Bullish Stand on CPO Prices For 1H2012
03/04/2012 (Borneo Post) - Crude palm oil production (CPO) prices are expected to be bullish as the US Department of Agriculture reported planting intentions of only 73.9 million acres for soybean.
“The US planting intentions for soybean saw a 1.4 per cent fall year-on-year. This was 1.9 per cent below consensus estimate of 75.3 million acres,” stated Kenanga Investment Bank Bhd (Kenanga Research) in its research report.
It noted further that soybean continued to lose acreage to corn, of which farmers intended to plant 95.9 million acres.
The research house opined that global soybean supply would still be very tight this year given steady deterioration of the soybean crops in South America due to droughts. As such, CPO prices will benefit from this as it was commonly used as substitute to soybean oil.

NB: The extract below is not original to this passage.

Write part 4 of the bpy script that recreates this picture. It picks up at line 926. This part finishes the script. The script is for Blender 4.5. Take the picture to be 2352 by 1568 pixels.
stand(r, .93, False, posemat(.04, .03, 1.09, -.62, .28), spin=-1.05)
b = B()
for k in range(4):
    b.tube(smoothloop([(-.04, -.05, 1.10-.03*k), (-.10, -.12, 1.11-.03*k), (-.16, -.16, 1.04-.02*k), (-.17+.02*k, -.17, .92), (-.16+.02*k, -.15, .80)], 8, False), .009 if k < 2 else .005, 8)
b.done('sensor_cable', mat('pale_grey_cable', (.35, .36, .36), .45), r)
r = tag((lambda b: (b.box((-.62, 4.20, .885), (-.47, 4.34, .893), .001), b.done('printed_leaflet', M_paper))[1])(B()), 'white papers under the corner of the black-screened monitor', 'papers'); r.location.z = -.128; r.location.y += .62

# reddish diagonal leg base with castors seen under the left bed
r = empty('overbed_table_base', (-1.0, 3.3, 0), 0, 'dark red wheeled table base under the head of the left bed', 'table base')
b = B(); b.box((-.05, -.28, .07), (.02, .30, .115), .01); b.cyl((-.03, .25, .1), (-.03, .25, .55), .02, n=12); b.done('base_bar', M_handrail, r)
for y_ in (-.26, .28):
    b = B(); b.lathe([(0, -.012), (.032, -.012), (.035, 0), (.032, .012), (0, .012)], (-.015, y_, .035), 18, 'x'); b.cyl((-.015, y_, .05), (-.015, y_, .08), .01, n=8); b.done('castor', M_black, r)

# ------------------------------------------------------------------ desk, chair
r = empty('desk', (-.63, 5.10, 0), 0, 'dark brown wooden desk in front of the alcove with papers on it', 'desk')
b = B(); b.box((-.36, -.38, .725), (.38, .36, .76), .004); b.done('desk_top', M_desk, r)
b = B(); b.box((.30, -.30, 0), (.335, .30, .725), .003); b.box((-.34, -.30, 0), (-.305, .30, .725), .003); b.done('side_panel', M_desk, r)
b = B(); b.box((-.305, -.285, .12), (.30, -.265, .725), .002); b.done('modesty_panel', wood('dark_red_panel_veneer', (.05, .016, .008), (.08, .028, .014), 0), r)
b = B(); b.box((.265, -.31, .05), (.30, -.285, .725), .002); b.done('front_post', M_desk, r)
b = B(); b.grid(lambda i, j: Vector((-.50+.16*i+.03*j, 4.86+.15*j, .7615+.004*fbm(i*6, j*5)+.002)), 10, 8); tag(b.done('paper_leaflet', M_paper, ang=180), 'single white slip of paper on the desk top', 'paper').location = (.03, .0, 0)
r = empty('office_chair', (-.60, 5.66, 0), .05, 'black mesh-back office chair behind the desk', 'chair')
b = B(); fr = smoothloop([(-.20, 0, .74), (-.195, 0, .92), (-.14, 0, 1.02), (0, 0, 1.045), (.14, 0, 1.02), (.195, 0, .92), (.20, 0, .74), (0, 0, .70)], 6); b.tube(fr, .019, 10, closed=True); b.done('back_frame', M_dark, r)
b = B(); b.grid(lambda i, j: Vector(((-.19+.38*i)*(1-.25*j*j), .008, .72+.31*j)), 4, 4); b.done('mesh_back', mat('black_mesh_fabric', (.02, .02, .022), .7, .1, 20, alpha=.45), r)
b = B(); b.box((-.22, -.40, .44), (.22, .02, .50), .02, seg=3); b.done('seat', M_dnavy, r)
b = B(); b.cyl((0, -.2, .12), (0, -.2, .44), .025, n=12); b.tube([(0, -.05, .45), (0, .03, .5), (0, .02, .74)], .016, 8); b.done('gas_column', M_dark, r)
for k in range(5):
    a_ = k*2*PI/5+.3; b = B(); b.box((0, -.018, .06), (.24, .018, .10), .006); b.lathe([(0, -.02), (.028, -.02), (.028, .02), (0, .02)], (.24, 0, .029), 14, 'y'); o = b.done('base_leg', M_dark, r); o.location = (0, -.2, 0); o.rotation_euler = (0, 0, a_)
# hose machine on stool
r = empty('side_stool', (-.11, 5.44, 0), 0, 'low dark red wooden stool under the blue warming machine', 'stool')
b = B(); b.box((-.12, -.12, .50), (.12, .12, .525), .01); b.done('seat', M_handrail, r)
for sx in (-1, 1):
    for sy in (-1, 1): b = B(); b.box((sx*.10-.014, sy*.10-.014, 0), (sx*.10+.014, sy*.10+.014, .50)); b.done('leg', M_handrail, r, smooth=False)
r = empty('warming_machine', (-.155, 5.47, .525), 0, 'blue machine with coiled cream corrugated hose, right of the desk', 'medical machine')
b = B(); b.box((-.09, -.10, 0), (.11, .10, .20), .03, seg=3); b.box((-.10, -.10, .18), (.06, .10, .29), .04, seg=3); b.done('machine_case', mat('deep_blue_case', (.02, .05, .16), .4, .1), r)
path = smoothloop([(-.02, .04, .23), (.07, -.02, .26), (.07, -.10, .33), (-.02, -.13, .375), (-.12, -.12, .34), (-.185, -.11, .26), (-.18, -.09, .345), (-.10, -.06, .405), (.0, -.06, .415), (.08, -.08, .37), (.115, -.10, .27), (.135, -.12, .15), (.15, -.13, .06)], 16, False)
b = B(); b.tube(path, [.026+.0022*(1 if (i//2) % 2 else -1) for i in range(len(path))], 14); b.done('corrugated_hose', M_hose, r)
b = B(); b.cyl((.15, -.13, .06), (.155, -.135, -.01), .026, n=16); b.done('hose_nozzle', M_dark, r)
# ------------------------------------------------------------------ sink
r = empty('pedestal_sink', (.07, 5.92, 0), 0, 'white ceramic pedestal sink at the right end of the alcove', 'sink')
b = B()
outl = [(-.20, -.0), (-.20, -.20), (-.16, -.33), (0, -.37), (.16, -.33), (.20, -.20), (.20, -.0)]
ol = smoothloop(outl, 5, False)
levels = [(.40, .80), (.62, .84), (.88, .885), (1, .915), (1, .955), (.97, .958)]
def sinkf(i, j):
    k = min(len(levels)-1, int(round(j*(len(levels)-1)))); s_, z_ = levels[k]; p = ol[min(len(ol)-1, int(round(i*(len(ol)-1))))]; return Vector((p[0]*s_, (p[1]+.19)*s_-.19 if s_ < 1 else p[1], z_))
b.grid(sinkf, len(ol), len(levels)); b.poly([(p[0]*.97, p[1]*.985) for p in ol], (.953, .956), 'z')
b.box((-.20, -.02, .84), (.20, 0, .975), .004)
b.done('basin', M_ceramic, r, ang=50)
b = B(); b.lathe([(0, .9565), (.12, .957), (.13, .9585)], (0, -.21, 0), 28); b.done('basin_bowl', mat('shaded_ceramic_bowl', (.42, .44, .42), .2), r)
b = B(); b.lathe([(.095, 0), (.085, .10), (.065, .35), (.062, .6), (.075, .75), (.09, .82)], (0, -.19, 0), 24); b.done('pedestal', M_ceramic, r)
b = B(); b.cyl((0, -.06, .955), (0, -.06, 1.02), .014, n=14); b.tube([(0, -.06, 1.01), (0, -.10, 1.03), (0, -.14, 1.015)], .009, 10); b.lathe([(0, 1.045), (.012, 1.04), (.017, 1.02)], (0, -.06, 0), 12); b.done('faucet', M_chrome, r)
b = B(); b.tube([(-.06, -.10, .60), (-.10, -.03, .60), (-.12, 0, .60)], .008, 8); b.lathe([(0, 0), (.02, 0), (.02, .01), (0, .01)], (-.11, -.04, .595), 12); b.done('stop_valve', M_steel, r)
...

“Currently, we have assumed average soybean oil prices of US$1,205 per metric tonnes in 2012. For every one cent per pound upside in soybean oil prices, we expect RM32 upside in our 2012 average CPO prices,” added the report.
Kenanga Research noted that soybean inventory of 1.37 billion bushes was within consensus estimate of RM1.38 billion bushels. Corn inventory of 6.01 billion bushels came in below consensus estimate of 6.17 billion bushels. It explained that corn futures at the Chicago Board of Trade hit its limited up last Friday after increasing US$0.40 to US$6.44 per bushel.
“The better price for corn will result in lower acreage for soybean, hence supporting its prices. CPO prices will benefit from this as it is closely correlated to soybean oil prices,” remarked the research house.
RHB Research Institute Sdn Bhd (RHB Research) mirrored the outlook as it expected CPO prices to remain strong in the first half of this year but weakening in the second half. The Malaysian Palm Oil Board was expected to release its March 2012 CPO statistics next Tuesday. Kenanga Research expected CPO production to decline by 1.5 per cent year-on-year (y-o-y) to 1.4 million metric tonnes, its first decline after 12 months of strong production upcycle.
“Historical trend in the past 10 years suggest that consecutive CPO production increase y-o-y would only last between seven to 13 months. If our estimate for a CPO production decline materialises, there is room for prices to go higher,” the research house predicted.
It added that for every 0.1 million metric tonne decline in CPO production, it expected upside of RM40 in its 2012 average CPO prices estimate.